For a quarter of a century, the wine industry's most tedious dinner-party argument has been whether a bottle should end in a pop or a twist. The Australian Wine Research Institute has now provided what may be the definitive answer — and it is, characteristically, more nuanced than the partisans on either side would prefer.
The AWRI's closure trial programme, initiated in 1999 under the direction of group manager Peter Godden, has tracked eight major trials across five white wines, two reds, and one sparkling wine, sealed under fourteen different closure types. The results, presented at the most recent Australian Wine Industry Technical Conference, are unequivocal on one point: for consistency and long-term preservation of primary fruit character, the Stelvin screw cap with a saran-tin liner — permitting a near-negligible 0.05 mg of oxygen ingress per year — outperformed every other closure tested.
The Numbers That Matter
After ten years of storage, wines sealed under screw cap retained what Godden described as 'appealing secondary aged characters and freshness.' Most wines sealed with natural cork or synthetic closures were, in his words, 'completely undrinkable.' The fault rate told a similar story: roughly 1.5% for Stelvin closures versus 4.5% for natural cork, the latter driven primarily by TCA contamination — the musty, wet-cardboard taint that has plagued cellars for generations.
Independent data corroborates the scale of the problem. Professional tasting panels between 2020 and 2023 flagged TCA or mould contamination in 2.6% to 3.05% of cork-sealed wines. The cork industry's own estimate sits at a more charitable 1-2%, though detection thresholds vary wildly between individuals, which partly explains the gap.
Cork Fights Back — With Science
Yet declaring screw cap the outright winner ignores a critical development. France's DIAM Bouchage, a subsidiary of Oeneo, now sells over one billion micro-agglomerated cork closures annually, processed using a patented supercritical CO₂ treatment that strips releasable TCA to below 0.3 nanograms per litre — effectively undetectable. DIAM has captured 35% of the Burgundy Grand Cru market, a region where tradition is not surrendered lightly. These technical corks deliver an oxygen transfer rate of approximately 1.0 mg per year, sitting neatly between the impermeability of screw cap and the variable porosity of natural cork, which can range from 0.5 to a staggering 23 mg per year.
Meanwhile, Corticeira Amorim — the Portuguese giant producing over three billion closures annually — has invested heavily in its own TCA-mitigation technologies. The company reported consolidated sales of €234.7 million in Q1 2024, though that figure was down 9.7% year-on-year, reflecting broader market softness rather than a closure-specific retreat.
A Market Divided by Geography
The global picture remains stubbornly split. Cork commands roughly 47% of the worldwide market, screw cap 35%, with synthetics taking the balance. But regional variation is dramatic: New Zealand jumped from 1% screw cap adoption in 2001 to approximately 99% today, while Australia sits at around 80%. In France, Italy, Spain, and Portugal, cork retains near-total dominance of the premium segment — 98% of top selections from those countries in Wine Spectator's annual survey were cork-sealed.

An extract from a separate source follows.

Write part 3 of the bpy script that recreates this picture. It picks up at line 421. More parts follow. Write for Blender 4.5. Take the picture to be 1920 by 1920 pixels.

The commercial data adds a wrinkle that should give screw-cap evangelists pause. In the United States, premium cork-finished wine case sales grew 97% between 2010 and 2020, compared with just 6% for alternative closures. Cork's share of the American premium market climbed from 47% to 67.6% in that decade. Consumer perception, it turns out, remains a formidable market force.
The Verdict
The science is settled: screw caps preserve wine more reliably and consistently than natural cork. But the market has not followed the science, and in certain segments it is moving in the opposite direction. What DIAM and Amorim have demonstrated is that technological innovation can close the quality gap while retaining the ritual of the corkscrew. The closure debate, it seems, was never really about closures at all. It was about what we believe a bottle of wine should be.